Many people were shocked to learn that the winner of the Orange Prize for fiction, Ms Linda Grant, has been accused of lifting passages of her prizewinning novel, When I Lived in Modern Times, from a recent history book about 1940s Palestine.
It was revealed the other day that Grant used Dr Joshua Sherman's Mandate Day: British Lives in Palestine as a source for her novel: after four months of correspondence, Grant's publisher, Granta Books, has agreed to acknowledge Dr Sherman's work in future editions.
We have not been told if any compensation has been paid. If so, it may well have been substantial. We are talking here about intellectual property, the value of which has been soaring in recent times, especially in high-class areas. Today, you can't get a simple two-up two-down film script, play draft, or even a poetic inspiration for love or money. First-time buyers have been priced out completely.
Meanwhile, Ms Grant insists that she is "absolutely not a plagiarist". One understands how she must feel. Successful writers now live in horror of being accused of the crime. Savage reviews are nowhere near so harmful or hurtful.
Plagiarism, conscious and unconscious, is certainly on the increase, but there is a lot of intemperate nonsense talked about it. Quite recently, for example, the eminent homosexual author Hartley ThorpWestington was accused of basing a whole series of his bestselling floral arrangement books on the work of a little-known Victorian botanist, Emily Bean, and he was cruelly hounded in the media as a shameless spreader of the gay plagiarism.
It turned out he had merely used Ms Bean's work as a guide to the best position of longstemmed lilies in drawing-room table-top floral creations. However, his vibrant peony settings, dramatic lone tulip creations and abundant use of Sweet William were all seen to reflect elements of Ms Bean's style, and his career was effectively ruined.
It is notable that in a Times interview the other day, Linda Grant revealed that the basis of her first book, Cast Iron Shore, was a long piece of journalism about Saigon which the then arts editor of the Independent on Sunday had considered "too creative" for publication.
In other words, Ms Grant plagiarised herself. But the notion of an article being "too creative" for newspaper publication is good. It is a popular idea that "creative" people become frustrated in the media by dreary adherence to factual matters, and eventually leave to carve out fabulously successful careers as famous novelists.
Linda Grant's own career undermines this assumption. She was appointed to write a column in the Guardian in the mid-1990s, which in those days was akin to having found the Holy Grail. But she wasn't impressed: "I was talked into it," she says. "The idea of waking up in the morning and having to have an opinion horrified me. I always think - I can't have an opinion about this until I know something more about the subject."
This is a common mistake among fledgling journalists. In reality, most experienced columnists pride themselves on having no opinions of their own at all. Nor do they have the time, and rarely the inclination, to find out "something more" about all the dreary subjects they are obliged to pronounce upon. They are usually appointed because of their complete indifference to all kinds of fact.

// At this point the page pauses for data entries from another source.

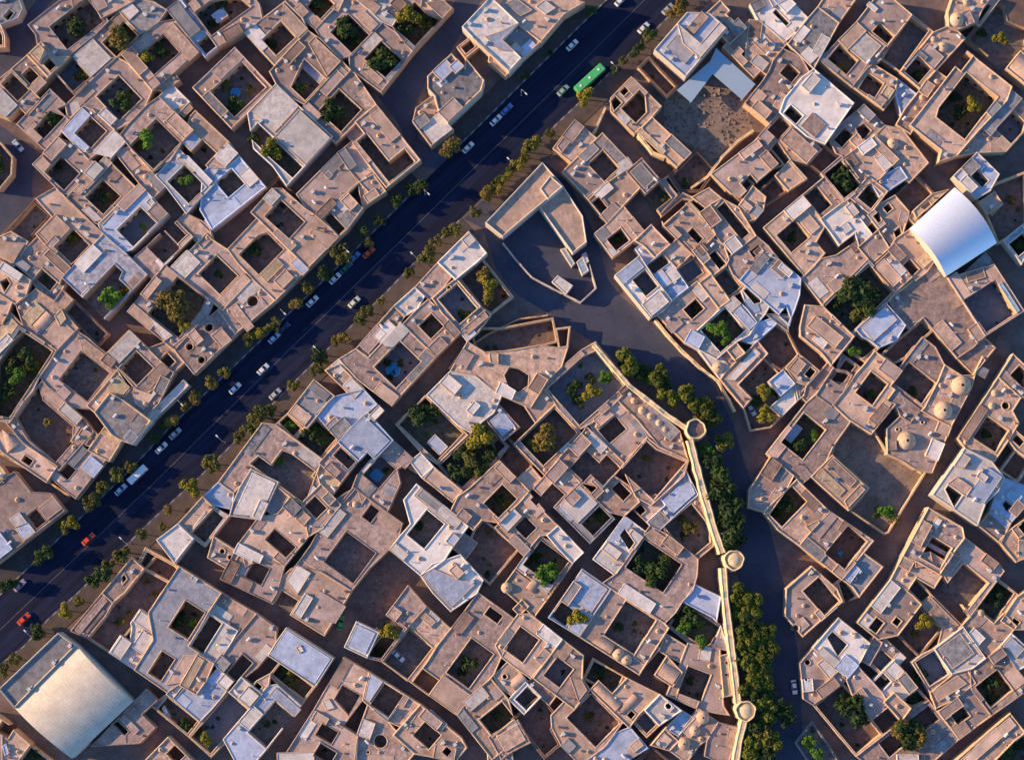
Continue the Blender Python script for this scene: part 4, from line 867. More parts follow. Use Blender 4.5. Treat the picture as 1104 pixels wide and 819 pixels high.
def tank_mesh(mt):
    m = MB()
    for x in (-.45, .45): m.box((x, 0, .2), (.08, .6, .4), m=1)
    a = [(math.cos(t * math.pi / 6) * .42, math.sin(t * math.pi / 6) * .42) for t in range(12)]
    vs = [(x, y, z + .75) for x, sc in ((-.85, .6), (-.75, 1), (.75, 1), (.85, .6)) for y, z in [(p * sc, q * sc) for p, q in a]]
    fs = [(j * 12 + i, j * 12 + (i + 1) % 12, (j + 1) * 12 + (i + 1) % 12, (j + 1) * 12 + i) for j in range(3) for i in range(12)] + [tuple(range(11, -1, -1)), tuple(range(36, 48))]
    m.add(vs, fs, 0); m.lathe((0, 0, 1.15), [(.14, 0), (.14, .08)], 8, 0)
    return m.mesh('water_tank', [mt, 'lamp_metal'])
def chimney_mesh():
    m = MB(); m.box((0, 0, .4), (.55, .55, .8), m=0, taper=.85); m.box((0, 0, .84), (.62, .62, .1), m=0); m.box((0, 0, .9), (.3, .3, .03), m=1)
    return m.mesh('chimney', ['parapet_mud', 'dark_hole'])
def skylight_mesh():
    m = MB(); pr = [(.75, -.02), (.74, .1), (.66, .3), (.5, .46), (.3, .55), (.24, .56)]
    m.lathe((0, 0, 0), pr, 14, 0, cap=False); m.lathe((0, 0, 0), [(.26, .5), (.05, .5)], 14, 1)
    return m.mesh('skylight', ['parapet_mud', 'dark_hole'], True)
def vent_mesh():
    m = MB(); m.lathe((0, 0, 0), [(.1, 0), (.1, .7), (.2, .72), (.2, .78), (.02, .95)], 8, 0); return m.mesh('vent_pipe', ['lamp_metal'])
def dish_mesh():
    m = MB(); m.tube((0, 0, 0), (0, 0, .6), .04, .04, 6, 0)
    vs = []; n = 14
    q = Vector((-.3, -.7, .6)).to_track_quat('Z', 'Y')
    for rr, z in ((.05, 0), (.3, .04), (.5, .13), (.62, .22)):
        for i in range(n): vs.append(Vector((0, 0, .75)) + q @ Vector((rr * math.cos(6.283 * i / n), rr * math.sin(6.283 * i / n), z)))
    fs = [(j * n + i, j * n + (i + 1) % n, (j + 1) * n + (i + 1) % n, (j + 1) * n + i) for j in range(3) for i in range(n)] + [tuple(range(n - 1, -1, -1))]
    m.add(vs, fs, 0); m.tube((0, 0, .75), q @ Vector((0, 0, .45)) + Vector((0, 0, .75)), .02, .04, 5, 0)
    return m.mesh('satellite_dish', ['lamp_metal'])
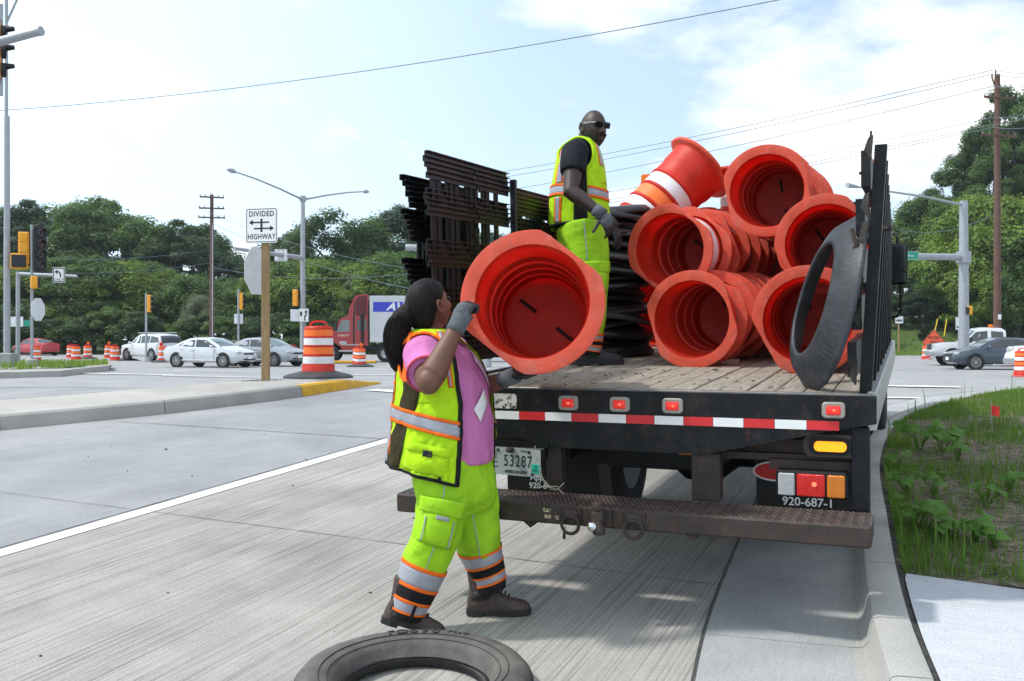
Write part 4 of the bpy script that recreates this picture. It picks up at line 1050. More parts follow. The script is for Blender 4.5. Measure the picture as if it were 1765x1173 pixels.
def hand(mb, wrist, dirv, back, side, L=.19, curl=(35, 55, 40), thumb=(25, 30), spread=3, w=1.0):
    """wrist point, direction of the palm, normal of the back of the hand, side of the thumb (+1/-1)"""
    d = Vector(dirv).normalized(); b_ = Vector(back); b_ = (b_ - d * d.dot(b_)).normalized(); s_ = d.cross(b_) * side
    k = L / .19; wr = Vector(wrist)
    rs = []
    for t, hw, hh in ((-.02, .026, .021), (.02, .034, .019), (.05, .041, .018), (.085, .042, .016), (.098, .038, .013)):
        c = wr + d * t * k
        rs.append([c + s_ * (hw * w * k * math.cos(2 * math.pi * q / 16)) + b_ * (hh * w * k * math.sin(2 * math.pi * q / 16)) for q in range(16)])
    mb.rings(rs)
    ax = s_ * -1 if side > 0 else s_
    ax = b_.cross(d).normalized()          # curling axis: positive turns towards the palm
    test = Matrix.Rotation(R(20), 3, ax) @ d
    if test.dot(b_) > 0: ax = -ax
    for i, (o, l_) in enumerate(((.030, .92), (.010, 1.0), (-.011, .94), (-.030, .76))):
        dd = Matrix.Rotation(R(spread * (1.2 - i) * -side), 3, b_) @ d
        finger(mb, wr + d * .088 * k + s_ * o * w * k, dd, ax, curl, [.042 * k * l_, .027 * k * l_, .022 * k * l_], .0098 * w * k)
    td = (d * .55 + s_ * .85 - b_ * .25).normalized()
    finger(mb, wr + d * .025 * k + s_ * .024 * w * k - b_ * .006, td, ax, (0, thumb[0] * .6, thumb[1]), [.04 * k, .034 * k, .026 * k], .0115 * w * k)
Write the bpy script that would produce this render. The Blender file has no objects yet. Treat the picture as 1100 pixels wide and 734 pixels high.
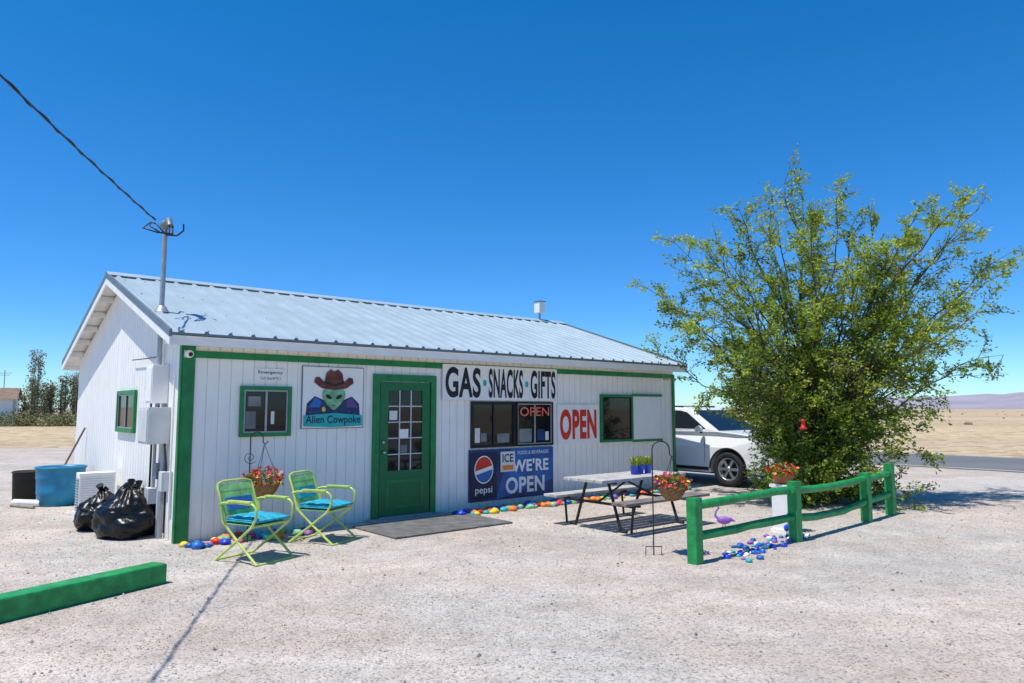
import bpy, math, random
import numpy as np
from mathutils import Vector, Matrix, noise
random.seed(7); rng=np.random.default_rng(7)
A=0.8651; CX,CY=-4.132,8.921
RZ=math.pi/2-A
def B(s,v,z=0):
    return Vector((CX+math.sin(A)*s-math.cos(A)*v, CY+math.cos(A)*s+math.sin(A)*v, z))
scn=bpy.context.scene
# ------------------------------------------------------------------ materials
def mat(name,col,rough=.6,var=.12,scale=6,bump=0,bscale=60,metal=0,spec=.4,dirt=None,coords='Object',bdist=.02):
    m=bpy.data.materials.new(name); m.use_nodes=True
    nt=m.node_tree; n=nt.nodes; l=nt.links; b=n['Principled BSDF']
    tc=n.new('ShaderNodeTexCoord')
    no=n.new('ShaderNodeTexNoise'); no.inputs['Scale'].default_value=scale; no.inputs['Detail'].default_value=4
    l.new(tc.outputs[coords],no.inputs['Vector'])
    r=n.new('ShaderNodeValToRGB')
    lo=[max(0,c*(1-var)) for c in col]; hi=[min(1,c*(1+var)) for c in col]
    r.color_ramp.elements[0].position=.3; r.color_ramp.elements[1].position=.7
    r.color_ramp.elements[0].color=(*lo,1); r.color_ramp.elements[1].color=(*hi,1)
    l.new(no.outputs['Fac'],r.inputs['Fac'])
    out=r.outputs['Color']
    if dirt:
        sep=n.new('ShaderNodeSeparateXYZ'); l.new(tc.outputs['Object'],sep.inputs[0])
        n2=n.new('ShaderNodeTexNoise'); n2.inputs['Scale'].default_value=5; n2.inputs['Detail'].default_value=8
        mp=n.new('ShaderNodeMapping'); mp.inputs['Scale'].default_value=(3,3,.35)
        l.new(tc.outputs['Object'],mp.inputs[0]); l.new(mp.outputs[0],n2.inputs['Vector'])
        ma=n.new('ShaderNodeMath'); ma.operation='MULTIPLY_ADD'; ma.inputs[1].default_value=1.1; 
        l.new(n2.outputs['Fac'],ma.inputs[0]); 
        inv=n.new('ShaderNodeMath'); inv.operation='MULTIPLY'; inv.inputs[1].default_value=-1.6
        l.new(sep.outputs['Z'],inv.inputs[0]); l.new(inv.outputs[0],ma.inputs[2])
        mr=n.new('ShaderNodeMapRange'); mr.inputs['From Min'].default_value=.1; mr.inputs['From Max'].default_value=.75; mr.inputs['To Max'].default_value=.55
        l.new(ma.outputs[0],mr.inputs['Value'])
        mx=n.new('ShaderNodeMixRGB'); mx.inputs['Color2'].default_value=(*dirt,1)
        l.new(mr.outputs[0],mx.inputs['Fac']); l.new(out,mx.inputs['Color1']); out=mx.outputs[0]
        n3=n.new('ShaderNodeTexNoise'); n3.inputs['Scale'].default_value=2.2; n3.inputs['Detail'].default_value=9; n3.inputs['Roughness'].default_value=.7
        mp3=n.new('ShaderNodeMapping'); mp3.inputs['Scale'].default_value=(4,4,.5)
        l.new(tc.outputs['Object'],mp3.inputs[0]); l.new(mp3.outputs[0],n3.inputs['Vector'])
        mr3=n.new('ShaderNodeMapRange'); mr3.inputs['From Min'].default_value=.52; mr3.inputs['From Max'].default_value=.8; mr3.inputs['To Max'].default_value=.28
        l.new(n3.outputs['Fac'],mr3.inputs['Value'])
        mx3=n.new('ShaderNodeMixRGB'); mx3.inputs['Color2'].default_value=(*dirt,1)
        l.new(mr3.outputs[0],mx3.inputs['Fac']); l.new(out,mx3.inputs['Color1']); out=mx3.outputs[0]
    l.new(out,b.inputs['Base Color'])
    b.inputs['Roughness'].default_value=rough; b.inputs['Metallic'].default_value=metal
    b.inputs['Specular IOR Level'].default_value=spec
    if bump:
        nb=n.new('ShaderNodeTexNoise'); nb.inputs['Scale'].default_value=bscale; nb.inputs['Detail'].default_value=4
        l.new(tc.outputs[coords],nb.inputs['Vector'])
        bp=n.new('ShaderNodeBump'); bp.inputs['Strength'].default_value=bump; bp.inputs['Distance'].default_value=bdist
        l.new(nb.outputs['Fac'],bp.inputs['Height']); l.new(bp.outputs[0],b.inputs['Normal'])
    return m
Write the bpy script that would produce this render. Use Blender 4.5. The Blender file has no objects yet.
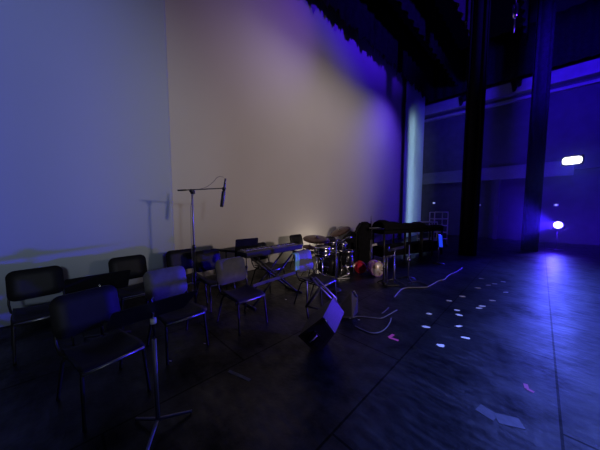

Columnists must, however, appear as opinionated as possible. Their golden rule is that there is one side to every story. Accordingly, they manufacture an opinion from whatever material is to hand, and present it as best they can. They do it to a deadline, and they rarely miss. The whole thing is creative in the best sense of the term.
With novelists, however, in recent years there is less and less interest in creativity, but an enormous emphasis on research, on background, on sources and on the accumulation of dreary factual detail.
Linda Grant's own novel has been praised for the oddest reasons. It was noted, for example, in the Times interview that Grant's father was a hairdressers' supplier and that "Grant's knowledge of period hair products is impeccably placed in the book".
Facts may be sacred, but that doesn't always prevent them from being extremely boring.